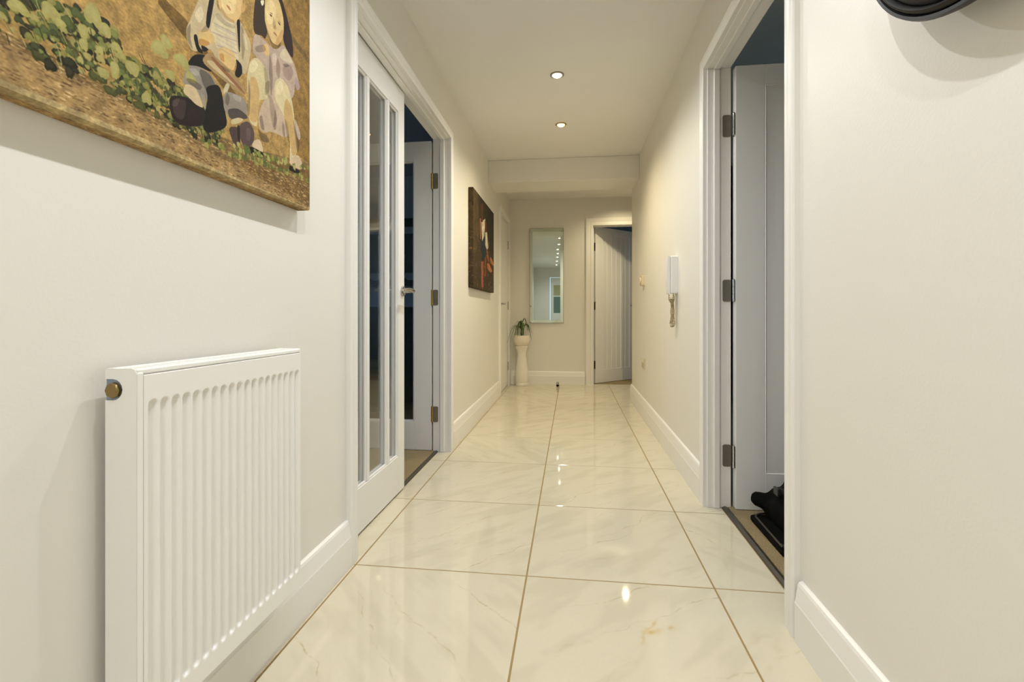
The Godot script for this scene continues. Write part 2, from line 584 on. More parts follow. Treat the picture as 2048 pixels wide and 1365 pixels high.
func build_trim() -> void:
	# left skirting: out of the wall is +x, run along -z (x, y, z must stay right-handed only for the outline's normals)
	for q in [[ZB, LZ0 + 0.07, "baseboard_left", "white skirting board on the left wall below the ribbed radiator"], [LZ1 - 0.06, EZ0 + 0.07, "baseboard_left", "white skirting board on the left wall below the dark canvas print"], [EZ1 - 0.06, ZF, "baseboard_left", "short white skirting board between the closed far door and the far corner"]]:
		var st := mb()
		strip_profile(st, SKIRT, along(Vector3(XL, 0, q[1]), Vector3(1, 0, 0), Vector3.UP, Vector3(0, 0, 1)), q[0] - q[1])
		tag(obj(q[2], st, M.wood), q[3], "skirting board", "", "structure")
	for q in [[ZB, RZ0 + 0.06, "white skirting board on the right wall below the round black wall frame"], [RZ1 - 0.06, RWEND, "white skirting board on the right wall below the intercom"]]:
		var st := mb()
		strip_profile(st, SKIRT, along(Vector3(XR, 0, q[0]), Vector3(-1, 0, 0), Vector3.UP, Vector3(0, 0, -1)), q[0] - q[1] + (0.02 if q[1] == RWEND else 0.0))
		tag(obj("baseboard_right", st, M.wood), q[2], "skirting board", "", "structure")
	var sf := mb()
	strip_profile(sf, SKIRT, along(Vector3(XL + 0.02, 0, ZF), Vector3(0, 0, 1), Vector3.UP, Vector3(1, 0, 0)), FX0 - 0.10 - XL - 0.02)
	tag(obj("baseboard_far", sf, M.wood), "white skirting board on the far wall under the mirror", "skirting board", "", "structure")
	sf = mb()
	strip_profile(sf, SKIRT, along(Vector3(XR + 0.001, 0, RWEND), Vector3(0, 0, -1), Vector3.UP, Vector3(1, 0, 0)), 1.49)
	tag(obj("baseboard_side", sf, M.wood), "white skirting board in the side passage behind the right wall", "skirting board", "", "structure")
	surround("left double doorway with glazed white doors", along(Vector3(XL, 0, 0), Vector3(0, 0, -1), Vector3.UP, Vector3(1, 0, 0)), -LZ0, -LZ1, LH, 0.025, 0.054, -0.019, 0.0)
	surround("right doorway beside the black bag", along(Vector3(XR, 0, 0), Vector3(0, 0, 1), Vector3.UP, Vector3(-1, 0, 0)), RZ1, RZ0, RH, 0.025, 0.052, -0.006, 0.005)
	surround("far doorway with the half open plank door", along(Vector3(0, 0, ZF), Vector3(1, 0, 0), Vector3.UP, Vector3(0, 0, 1)), FX0, FX1, FH, 0.03, 0.058, 0.0, 0.0, 1.75)
	surround("closed door at the far end of the left wall", along(Vector3(XL, 0, 0), Vector3(0, 0, -1), Vector3.UP, Vector3(1, 0, 0)), -EZ0, -EZ1, 1.965, 0.05, 0.08, 0.0, 0.0)

func surround(where: String, xf: Transform3D, a0: float, a1: float, h: float, stop0: float, stop1: float, in0: float, in1: float, wide := 1.0) -> void:
	# lining across the wall's thickness, a door stop on it and the moulded architrave on the hall side; in0, in1 move the architrave off the lining
	var o := thing("trim_4" if used.get("trim_count", 0) == 0 else "trim_%d" % (4 + used.trim_count), "white painted frame and architrave of the " + where, "door frame", Vector3.ZERO, 0.0, "", "structure")
	used.trim_count = used.get("trim_count", 0) + 1
	var st := mb()
	box(st, Vector3(a0 - 0.02, 0, -T), Vector3(a0, h, 0), 0.0015, xf)
	box(st, Vector3(a1, 0, -T), Vector3(a1 + 0.02, h, 0), 0.0015, xf)
	box(st, Vector3(a0 - 0.02, h, -T), Vector3(a1 + 0.02, h + 0.02, 0), 0.0015, xf)
	obj("lining", st, M.wood, o)
	st = mb()
	box(st, Vector3(a0, 0, -stop1), Vector3(a0 + 0.011, h, -stop0), 0.003, xf)
	box(st, Vector3(a1 - 0.011, 0, -stop1), Vector3(a1, h, -stop0), 0.003, xf)
	box(st, Vector3(a0 + 0.011, h - 0.009, -stop1), Vector3(a1 - 0.011, h, -stop0), 0.003, xf)
	obj("door_stop", st, M.wood, o)
	st = mb()
	var prof: Array = []
	for p in ARCH:
		prof.append(Vector2(p.x * wide, p.y))
	door_frame(st, prof, xf, a0 + in0, a1 - in1, h + 0.004)
	obj("architrave", st, M.wood, o)

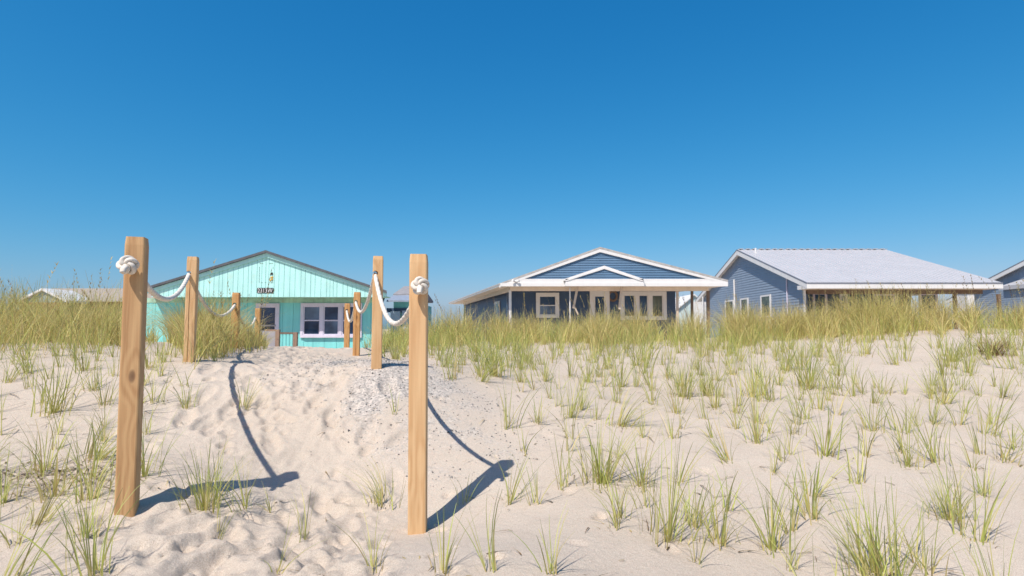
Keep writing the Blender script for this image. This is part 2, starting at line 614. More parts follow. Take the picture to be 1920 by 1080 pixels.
# loose shell gravel lying on the path beside the posts
n = 7000
gx_ = rng.uniform(-2.6, .6, n * 4); gy_ = rng.uniform(3.0, 7.2, n * 4)
keep = rng.random(n * 4) < gravel_mask(gx_, gy_) * 0.8
gx_, gy_ = gx_[keep][:n], gy_[keep][:n]
n = len(gx_)
r = rng.uniform(.003, .0085, n) * np.where(rng.random(n) < .06, 1.6, 1)
tet = np.array([(1, 0, -.3), (-.5, .87, -.3), (-.5, -.87, -.3), (.1, .1, .55)])
ang = rng.random(n) * 6.28
ca, sa = np.cos(ang), np.sin(ang)
V = np.zeros((n, 4, 3))
V[..., 0] = gx_[:, None] + r[:, None] * (tet[:, 0] * ca[:, None] - tet[:, 1] * sa[:, None])
V[..., 1] = gy_[:, None] + r[:, None] * (tet[:, 0] * sa[:, None] + tet[:, 1] * ca[:, None])
V[..., 2] = gz(gx_, gy_)[:, None] + r[:, None] * (tet[:, 2] + .3)
Qt = (np.arange(n)[:, None, None] * 4 + np.array([(0, 2, 1), (0, 1, 3), (1, 2, 3), (2, 0, 3)])[None]).reshape(-1, 3)
g = rng.random(n) ** 1.2
tint = np.repeat(np.c_[.12 + .45 * g, .115 + .42 * g, .11 + .39 * g], 4, 0)
o = bpy.data.objects.new("gravel", mesh_np("gravel", V.reshape(-1, 3), Qt, M['blade'], tint, False))
COL.objects.link(o)
tag(o, "grey broken shell gravel scattered on the sandy path beside the right hand rope posts", "gravel", kind="stuff")


# ------------------------------------------------------------------ grass
def blades(base, h, wdt, az, bend, c0, c1, segs=4, droop=0.0):
    """numpy blades: base (n,3), height h, width, lean azimuth, bend 0..1.2; colours root c0 -> tip c1"""
    n = len(h)
    t = np.linspace(0, 1, segs + 1)
    dirv = np.c_[np.cos(az), np.sin(az)]
    out = bend[:, None] * (0.35 * t + 0.65 * t ** 2) * h[:, None]
    up = h[:, None] * (t - (0.22 * bend[:, None] + droop) * t ** 2.4)
    cx = base[:, 0, None] + dirv[:, 0, None] * out
    cy = base[:, 1, None] + dirv[:, 1, None] * out
    cz = base[:, 2, None] + up
    wa = az + np.pi / 2 + rng.normal(0, .6, n)
    ww = wdt[:, None] * np.clip(1.0 - t, 0.06, 1) ** 0.6 * .5
    V = np.zeros((n, segs + 1, 2, 3))
    for s, sg in ((0, -1), (1, 1)):
        V[:, :, s, 0] = cx + sg * ww * np.cos(wa)[:, None]
        V[:, :, s, 1] = cy + sg * ww * np.sin(wa)[:, None]
        V[:, :, s, 2] = cz
    m = 2 * (segs + 1)
    k = np.arange(segs) * 2
    q = np.stack([k, k + 1, k + 3, k + 2], -1)
    Q = (np.arange(n)[:, None, None] * m + q[None]).reshape(-1, 4)
    T = c0[:, None, :] * (1 - t[None, :, None]) + c1[:, None, :] * t[None, :, None]
    T = np.repeat(T[:, :, None, :], 2, 2).reshape(-1, 3)
    return V.reshape(-1, 3), Q, T


def join(parts):
    V, Q, T, o = [], [], [], 0
    for v, q, t in parts:
        V.append(v); Q.append(q + o); T.append(t); o += len(v)
    return np.concatenate(V), np.concatenate(Q), np.concatenate(T)


GREEN = np.array([.245, .325, .070]); LIME = np.array([.47, .51, .125]); DEEP = np.array([.105, .165, .050])
STRAW = np.array([.64, .53, .24]); OCHRE = np.array([.46, .34, .11]); BROWN = np.array([.20, .125, .055])


def cmix(n, cols, probs):
    i = rng.choice(len(cols), n, p=probs)
    c = np.array(cols)[i]
    j = rng.choice(len(cols), n, p=probs)
    k = rng.random(n)[:, None] * .5
    return (c * (1 - k) + np.array(cols)[j] * k) * rng.uniform(.8, 1.2, n)[:, None]


def tuft_mesh(name, nb, h, spread, lean=0.0, lean_az=0.0, dry=.2, green=None, fall=0.0):
    az = rng.random(nb) * 6.283
    rad = np.abs(rng.normal(0, spread, nb))
    base = np.c_[rad * np.cos(az), rad * np.sin(az) * .8, np.full(nb, -.015)]
    hh = h * rng.uniform(.45, 1.1, nb)
    bend = np.clip(rng.normal(.42, .22, nb), .05, 1.1) + fall * rng.random(nb)
    az2 = az + rng.normal(0, .5, nb)
    if lean:
        vx = np.cos(az2) * bend + lean * math.cos(lean_az); vy = np.sin(az2) * bend + lean * math.sin(lean_az)
        az2, bend = np.arctan2(vy, vx), np.hypot(vx, vy)
    g = green or (LIME, GREEN, DEEP, STRAW)
    c0 = cmix(nb, [STRAW * 1.05, LIME, OCHRE], [.40, .45, .15])
    if green: c0 = cmix(nb, [BROWN, OCHRE, BROWN * .7], [.5, .3, .2])
    c1 = cmix(nb, list(g), [.42 - dry / 2, .38 - dry / 2, .2, dry])
    P = [blades(base, hh, rng.uniform(.0036, .0072, nb), az2, bend, c0, c1, 5, fall * .25)]
    nd = max(2, nb // 5)                                # withered blades lying on the sand at the foot
    az = rng.random(nd) * 6.283
    bs = np.c_[rng.normal(0, spread, nd), rng.normal(0, spread, nd), np.full(nd, .006)]
    P.append(blades(bs, h * rng.uniform(.06, .16, nd), rng.uniform(.003, .005, nd), az, rng.uniform(1.2, 4.2, nd),
                    cmix(nd, [BROWN, OCHRE, STRAW], [.4, .3, .3]), cmix(nd, [BROWN, OCHRE, STRAW], [.3, .3, .4]), 4))
    return mesh_np(name, *join(P)[:2], M['blade'], join(P)[2])


def tuft_mesh(name, nb, h, spread, lean=0.0, lean_az=0.0, dry=.2, green=None, fall=0.0, _f=tuft_mesh):
    st = rng.bit_generator.state
    return _f(name, nb, h, spread, lean, lean_az, dry, green, fall)


sparse = [tuft_mesh("sparse_grass_tuft", random.choice([6, 8, 10, 12]), random.uniform(.24, .34), .022, dry=.22) for _ in range(10)]
medium = [tuft_mesh("grass_tuft", random.choice([18, 24, 30]), random.uniform(.27, .38), .042, dry=.18) for _ in range(10)]
dense = [tuft_mesh("dense_grass_tuft", random.choice([60, 80]), random.uniform(.33, .42), .07, dry=.16) for _ in range(5)]
placed = []


def put(mesh, name, x, y, sc, label, group, rot=None):
    o = bpy.data.objects.new(name, mesh)
    o.location = (x, y, gz1(x, y))
    o.rotation_euler = (random.gauss(0, .12), random.gauss(.05, .12), random.random() * 6.283 if rot is None else rot)
    o.scale = (sc, sc, sc * random.uniform(.88, 1.12))
    tag(o, label, "grass tuft", group)
    COL.objects.link(o)
    placed.append((x, y))
    return o


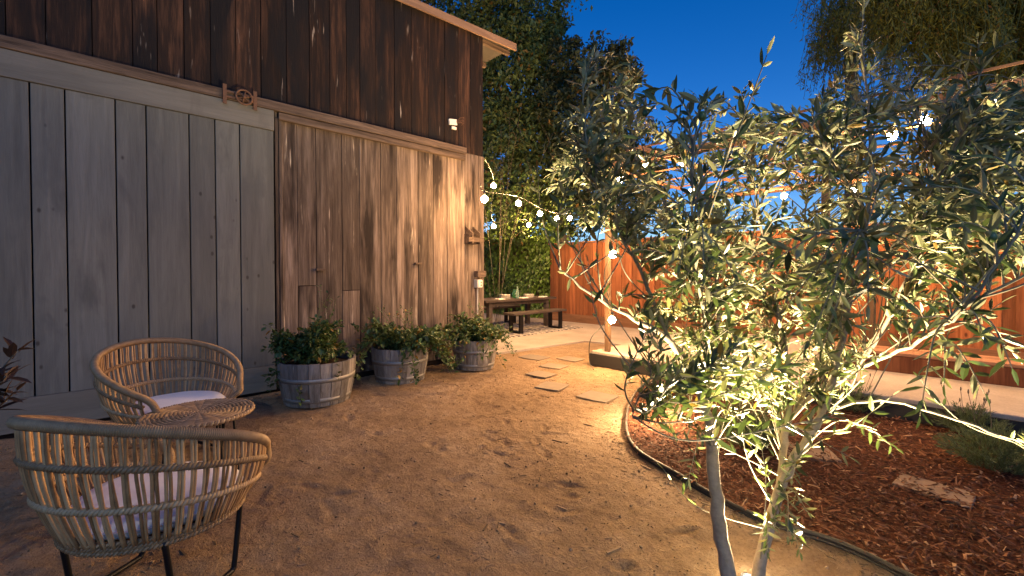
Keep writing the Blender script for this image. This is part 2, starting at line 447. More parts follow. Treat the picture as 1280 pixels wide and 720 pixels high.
# stepping stones
def stone(px, py, sx, sy, rot, label, mat='paver_stone'):
    k_ = .80 if mat == 'paver_stone' else .70; sx *= k_; sy *= k_
    c = G(px, py); mb = MB()
    pts = [(-sx, -sy), (sx * .2, -sy * 1.03), (sx, -sy * .95), (sx * 1.02, sy * .3), (sx * .95, sy), (-sx * .4, sy * 1.02), (-sx * 1.0, sy * .96)]
    pts = [(x / 2 + random.uniform(-.006, .006), y / 2 + random.uniform(-.006, .006)) for x, y in pts]
    ca, sa = math.cos(rot), math.sin(rot)
    mb.prism([(c.x + x * ca - y * sa, c.y + x * sa + y * ca, .0) for x, y in pts], (random.uniform(-.004, .004), 0, .010 if mat == 'paver_stone' else .03))
    ob = mb.build('stepping_stone', mat)
    bv = ob.modifiers.new('edge', 'BEVEL'); bv.width = .006; bv.segments = 2
    tag(ob, label, 'stepping stone', 'flat stepping stones')
stone(747, 496, .46, .40, .10, 'largest tan stepping stone in the dirt, next to the mulch edging')
stone(690, 483, .40, .40, .25, 'square stepping stone in the dirt, second from the mulch bed')
stone(676, 468, .42, .34, .05, 'stepping stone in the dirt farthest toward the barrels')
stone(692, 458, .42, .36, .2, 'tan stepping stone between the dirt path middle and the patio', )
stone(714, 449, .44, .36, .0, 'stepping stone nearest the corner of the raised concrete step')
stone(668, 447, .50, .40, .1, 'half buried pale stepping stone closest to the patio edge')
stone(828, 512, .48, .40, .3, 'bright stepping stone in mulch beneath the path light', 'paver_edge')
stone(1010, 568, .46, .42, .5, 'stepping stone in mulch showing right behind the olive trunks', 'paver_edge')
stone(1167, 616, .50, .34, -.12, 'large worn stepping stone alone in dark mulch at right', 'paver_edge')

# ------------------------------------------------------------------ barn
barn = thing('barn', 'weathered wooden barn with dark upper boards and grey sliding door', 'barn', (0, 0, 0))
YC, ZT = 4.69, 5.02
def boards(mb, y0, y1, z0, z1, widths, x=0.0, th=.022, gap=.006, zfun=None, splits=None):
    y = y0
    i = 0
    while y < y1 - .03:
        w = min(random.uniform(*widths), y1 - y)
        zt = z1 if not zfun else zfun(y + w / 2)
        dx = random.uniform(-.004, .004)
        segs = [(z0, zt)]
        if splits and random.random() < splits:
            zc = random.uniform(z0 + .8, z0 + 1.5); segs = [(z0, zc - .004), (zc + .004, zt)]
        for (a, b) in segs:
            mb.box((x + dx - th / 2, y + w / 2, (a + b) / 2), (th, w - gap, b - a), ch=.003)
        y += w; i += 1
RKE = W(645, 63, .07)
rakez = lambda y: RKE[1] + (y - RKE[0]) * .037
RK = lambda y: rakez(y) + .03
m = MB(); boards(m, -7.5, YC, 3.205, 0, (.17, .30), zfun=RK); m.build('upper_siding', 'dark_siding', barn)
dy1 = W(342, 300)[0]
m = MB(); boards(m, dy1 + .02, YC, .03, 3.20, (.20, .34), x=-.006, splits=.14); m.build('lower_siding', 'brown_siding', barn)
m = MB(); boards(m, -7.5, dy1 + .015, .03, 3.20, (.2, .3), x=-.03); m.build('wall_behind_door', 'dark_siding', barn)
# end wall, back wall, frame
m = MB()
x = -.03
while x > -6:
    w = random.uniform(.2, .3); m.box((x - w / 2, YC - .012, (RK(YC) + .03) / 2), (w - .006, .022, RK(YC) - .03), ch=.003); x -= w
m.build('end_wall', 'dark_siding', barn)
m = MB(); m.box((-6.05, -1.4, 2.3), (.04, 12.2, 4.5)); m.box((-3, -7.5, 2.3), (6, .04, 4.5)); m.build('rear_wall', 'dark_siding', barn)
m = MB(); m.box((-.062, -1.42, 2.3), (.03, 12.1, 4.54)); m.build('wall_lining', 'dark_shade_wood', barn)
# roof with a raking board at the gable overhang
ry = RKE[0]
m = MB()
y0, y1 = -7.8, ry
m.prism([(.045, y0, rakez(y0) + .06), (.045, y1, rakez(y1) + .06), (.045, y1, rakez(y1) + .10), (.045, y0, rakez(y0) + .10)], (-6.6, 0, 0), .5)
m.build('roof', 'roofing', barn)
m = MB()
m.prism([(.075, y0, rakez(y0)), (.075, y1 + .01, rakez(y1)), (.075, y1 + .01, rakez(y1) + .112), (.075, y0, rakez(y0) + .112)], (-.03, 0, 0), .6)
m.build('rake_board', 'fascia_wood', barn)
for k in range(10):
    m = MB(); m.box((-.1 - k * .62, (YC + ry) / 2, rakez(YC) + .022), (.06, ry - YC - .02, .07), ch=.003); m.build('rafter_tail', 'rail_wood', barn)
# fixed rail: upper timber all along, lower timber right of the door
yr = W(580, 195)[0]
m = MB(); m.box((.035, (yr - 7.5) / 2, 3.207), (.07, yr + 7.5, .10), r=.75, ch=.006)
m.build('door_rail', 'rail_wood', barn)
m = MB(); m.box((.028, (yr + dy1) / 2 + .02, 3.108), (.056, yr - dy1 - .06, .08), r=.5, ch=.006); m.build('lower_rail', 'rail_wood', barn)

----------

What you will do
Pull out all lines containing "this".

Response to the task
The Godot script for this scene continues. Write part 2, from line 584 on. More parts follow. Treat the picture as 2048 pixels wide and 1365 pixels high.
Keep writing the Blender script for this image. This is part 2, starting at line 614. More parts follow. Take the picture to be 1920 by 1080 pixels.
Keep writing the Blender script for this image. This is part 2, starting at line 447. More parts follow. Treat the picture as 1280 pixels wide and 720 pixels high.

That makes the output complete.